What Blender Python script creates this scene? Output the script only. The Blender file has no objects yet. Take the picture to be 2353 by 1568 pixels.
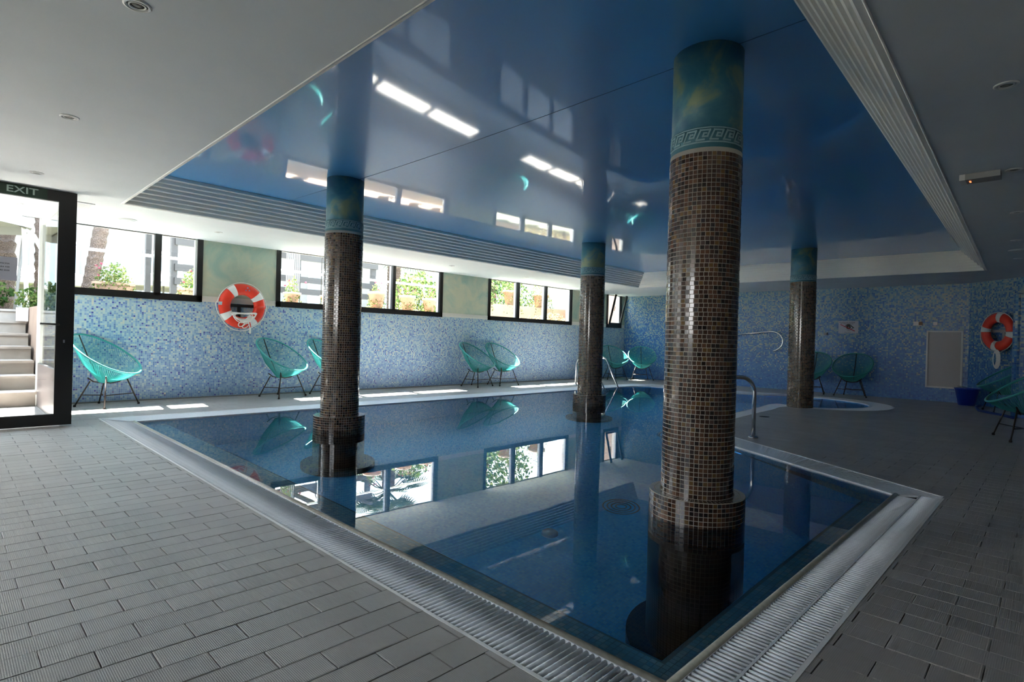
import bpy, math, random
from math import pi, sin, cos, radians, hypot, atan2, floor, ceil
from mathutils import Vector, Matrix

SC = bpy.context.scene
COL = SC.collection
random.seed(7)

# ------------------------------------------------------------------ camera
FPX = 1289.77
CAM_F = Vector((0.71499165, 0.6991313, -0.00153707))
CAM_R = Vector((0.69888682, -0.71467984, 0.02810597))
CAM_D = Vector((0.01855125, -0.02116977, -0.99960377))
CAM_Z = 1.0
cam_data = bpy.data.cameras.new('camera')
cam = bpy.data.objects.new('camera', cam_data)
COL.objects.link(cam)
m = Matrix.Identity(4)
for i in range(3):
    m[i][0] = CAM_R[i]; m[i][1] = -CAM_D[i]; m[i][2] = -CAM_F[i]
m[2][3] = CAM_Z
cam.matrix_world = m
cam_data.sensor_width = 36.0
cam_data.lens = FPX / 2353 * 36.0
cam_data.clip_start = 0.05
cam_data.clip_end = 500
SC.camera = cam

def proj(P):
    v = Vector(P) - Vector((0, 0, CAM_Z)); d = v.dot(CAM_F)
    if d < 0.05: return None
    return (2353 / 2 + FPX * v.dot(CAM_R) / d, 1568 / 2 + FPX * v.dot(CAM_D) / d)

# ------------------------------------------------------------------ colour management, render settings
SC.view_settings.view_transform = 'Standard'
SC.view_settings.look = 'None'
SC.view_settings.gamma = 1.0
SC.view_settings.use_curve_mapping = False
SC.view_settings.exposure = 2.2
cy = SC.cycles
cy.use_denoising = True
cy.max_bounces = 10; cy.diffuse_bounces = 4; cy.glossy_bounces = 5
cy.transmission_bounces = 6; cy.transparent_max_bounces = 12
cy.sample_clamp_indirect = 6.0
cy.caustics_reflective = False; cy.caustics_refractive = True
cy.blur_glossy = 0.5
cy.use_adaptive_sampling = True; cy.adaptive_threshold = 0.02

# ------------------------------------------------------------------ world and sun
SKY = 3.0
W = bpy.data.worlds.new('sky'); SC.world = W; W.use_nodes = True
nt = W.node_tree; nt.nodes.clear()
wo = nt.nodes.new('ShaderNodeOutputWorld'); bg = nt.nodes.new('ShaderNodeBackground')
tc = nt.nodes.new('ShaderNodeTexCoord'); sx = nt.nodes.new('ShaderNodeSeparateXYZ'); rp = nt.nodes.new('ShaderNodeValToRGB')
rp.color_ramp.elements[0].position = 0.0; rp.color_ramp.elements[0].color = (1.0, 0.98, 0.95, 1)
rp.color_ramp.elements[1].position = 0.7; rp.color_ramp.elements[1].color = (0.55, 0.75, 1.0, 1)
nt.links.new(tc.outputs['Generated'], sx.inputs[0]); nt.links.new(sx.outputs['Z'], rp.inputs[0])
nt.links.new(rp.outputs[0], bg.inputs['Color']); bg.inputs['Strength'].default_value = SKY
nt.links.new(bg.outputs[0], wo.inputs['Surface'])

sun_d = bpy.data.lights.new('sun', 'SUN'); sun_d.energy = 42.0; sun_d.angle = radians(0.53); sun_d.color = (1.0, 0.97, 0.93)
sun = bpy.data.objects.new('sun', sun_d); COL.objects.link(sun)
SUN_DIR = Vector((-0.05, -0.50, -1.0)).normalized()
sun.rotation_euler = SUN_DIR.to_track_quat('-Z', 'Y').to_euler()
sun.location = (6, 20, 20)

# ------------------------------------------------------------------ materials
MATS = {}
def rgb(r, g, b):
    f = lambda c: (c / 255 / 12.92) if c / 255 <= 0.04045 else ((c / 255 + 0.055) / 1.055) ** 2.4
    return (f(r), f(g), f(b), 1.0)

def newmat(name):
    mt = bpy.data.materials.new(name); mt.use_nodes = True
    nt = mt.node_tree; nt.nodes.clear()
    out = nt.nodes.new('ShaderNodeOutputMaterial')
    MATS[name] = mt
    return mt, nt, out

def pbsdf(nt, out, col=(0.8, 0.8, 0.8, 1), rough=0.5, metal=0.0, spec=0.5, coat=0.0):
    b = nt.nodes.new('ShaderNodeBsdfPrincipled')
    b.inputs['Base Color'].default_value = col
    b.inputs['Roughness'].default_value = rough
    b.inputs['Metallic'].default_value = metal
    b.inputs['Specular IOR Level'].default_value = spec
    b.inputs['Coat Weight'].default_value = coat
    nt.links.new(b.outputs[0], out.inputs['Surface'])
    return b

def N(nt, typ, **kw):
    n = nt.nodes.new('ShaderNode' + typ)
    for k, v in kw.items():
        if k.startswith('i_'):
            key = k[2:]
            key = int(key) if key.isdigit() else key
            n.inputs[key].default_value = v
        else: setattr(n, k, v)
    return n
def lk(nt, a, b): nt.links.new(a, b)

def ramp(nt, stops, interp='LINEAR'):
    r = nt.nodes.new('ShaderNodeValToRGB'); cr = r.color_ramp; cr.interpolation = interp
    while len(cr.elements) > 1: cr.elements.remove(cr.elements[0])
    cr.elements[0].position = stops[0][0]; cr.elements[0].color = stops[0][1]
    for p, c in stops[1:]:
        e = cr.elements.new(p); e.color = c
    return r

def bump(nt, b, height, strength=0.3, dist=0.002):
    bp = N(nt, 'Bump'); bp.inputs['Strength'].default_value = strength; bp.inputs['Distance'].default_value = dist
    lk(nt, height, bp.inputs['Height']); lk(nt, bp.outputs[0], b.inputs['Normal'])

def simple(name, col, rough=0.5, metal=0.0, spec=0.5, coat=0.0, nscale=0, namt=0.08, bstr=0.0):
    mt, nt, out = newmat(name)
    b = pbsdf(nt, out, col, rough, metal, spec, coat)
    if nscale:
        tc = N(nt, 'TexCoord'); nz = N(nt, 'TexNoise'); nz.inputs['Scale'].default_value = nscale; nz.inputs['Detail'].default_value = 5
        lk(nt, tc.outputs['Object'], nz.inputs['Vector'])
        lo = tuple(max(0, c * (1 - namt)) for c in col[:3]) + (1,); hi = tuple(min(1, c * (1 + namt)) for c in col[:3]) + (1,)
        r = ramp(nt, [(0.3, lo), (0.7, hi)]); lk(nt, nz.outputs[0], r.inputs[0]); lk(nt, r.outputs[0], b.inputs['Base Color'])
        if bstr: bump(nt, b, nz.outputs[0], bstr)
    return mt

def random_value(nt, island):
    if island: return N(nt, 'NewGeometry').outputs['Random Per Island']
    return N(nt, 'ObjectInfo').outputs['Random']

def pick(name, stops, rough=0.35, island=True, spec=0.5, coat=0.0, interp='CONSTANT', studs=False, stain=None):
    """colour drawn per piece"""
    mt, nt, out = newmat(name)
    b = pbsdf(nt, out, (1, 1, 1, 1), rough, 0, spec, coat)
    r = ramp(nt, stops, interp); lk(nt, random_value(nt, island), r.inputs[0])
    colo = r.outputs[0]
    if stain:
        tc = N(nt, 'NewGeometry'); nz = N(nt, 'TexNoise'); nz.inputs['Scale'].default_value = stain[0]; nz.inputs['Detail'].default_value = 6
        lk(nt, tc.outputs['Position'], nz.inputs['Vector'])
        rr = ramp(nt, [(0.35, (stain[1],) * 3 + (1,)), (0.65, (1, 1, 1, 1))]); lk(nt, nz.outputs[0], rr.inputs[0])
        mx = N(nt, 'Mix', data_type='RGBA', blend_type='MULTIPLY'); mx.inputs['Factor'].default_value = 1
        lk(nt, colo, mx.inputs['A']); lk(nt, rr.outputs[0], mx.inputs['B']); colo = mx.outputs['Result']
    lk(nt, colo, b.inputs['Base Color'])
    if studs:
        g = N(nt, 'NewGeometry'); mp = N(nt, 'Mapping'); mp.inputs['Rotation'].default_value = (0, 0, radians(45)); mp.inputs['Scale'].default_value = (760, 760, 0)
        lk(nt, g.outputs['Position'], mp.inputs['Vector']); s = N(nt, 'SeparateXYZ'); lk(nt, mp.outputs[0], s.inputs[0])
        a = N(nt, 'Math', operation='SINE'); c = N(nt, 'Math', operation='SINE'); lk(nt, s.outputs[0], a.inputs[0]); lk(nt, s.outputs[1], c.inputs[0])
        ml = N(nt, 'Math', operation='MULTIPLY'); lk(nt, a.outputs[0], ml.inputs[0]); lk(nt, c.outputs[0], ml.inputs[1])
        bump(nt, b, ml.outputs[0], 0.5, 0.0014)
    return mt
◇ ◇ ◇
Everything from the top line of the data down to and including the line with "cy.use_adaptive_sampling = True;" is to be copied, except the pictures.

What Blender Python script creates this scene? Output the script only. The Blender file has no objects yet. Take the picture to be 2353 by 1568 pixels.
import bpy, math, random
from math import pi, sin, cos, radians, hypot, atan2, floor, ceil
from mathutils import Vector, Matrix

SC = bpy.context.scene
COL = SC.collection
random.seed(7)

# ------------------------------------------------------------------ camera
FPX = 1289.77
CAM_F = Vector((0.71499165, 0.6991313, -0.00153707))
CAM_R = Vector((0.69888682, -0.71467984, 0.02810597))
CAM_D = Vector((0.01855125, -0.02116977, -0.99960377))
CAM_Z = 1.0
cam_data = bpy.data.cameras.new('camera')
cam = bpy.data.objects.new('camera', cam_data)
COL.objects.link(cam)
m = Matrix.Identity(4)
for i in range(3):
    m[i][0] = CAM_R[i]; m[i][1] = -CAM_D[i]; m[i][2] = -CAM_F[i]
m[2][3] = CAM_Z
cam.matrix_world = m
cam_data.sensor_width = 36.0
cam_data.lens = FPX / 2353 * 36.0
cam_data.clip_start = 0.05
cam_data.clip_end = 500
SC.camera = cam

def proj(P):
    v = Vector(P) - Vector((0, 0, CAM_Z)); d = v.dot(CAM_F)
    if d < 0.05: return None
    return (2353 / 2 + FPX * v.dot(CAM_R) / d, 1568 / 2 + FPX * v.dot(CAM_D) / d)

# ------------------------------------------------------------------ colour management, render settings
SC.view_settings.view_transform = 'Standard'
SC.view_settings.look = 'None'
SC.view_settings.gamma = 1.0
SC.view_settings.use_curve_mapping = False
SC.view_settings.exposure = 2.2
cy = SC.cycles
cy.use_denoising = True
cy.max_bounces = 10; cy.diffuse_bounces = 4; cy.glossy_bounces = 5
cy.transmission_bounces = 6; cy.transparent_max_bounces = 12
cy.sample_clamp_indirect = 6.0
cy.caustics_reflective = False; cy.caustics_refractive = True
cy.blur_glossy = 0.5
cy.use_adaptive_sampling = True; cy.adaptive_threshold = 0.02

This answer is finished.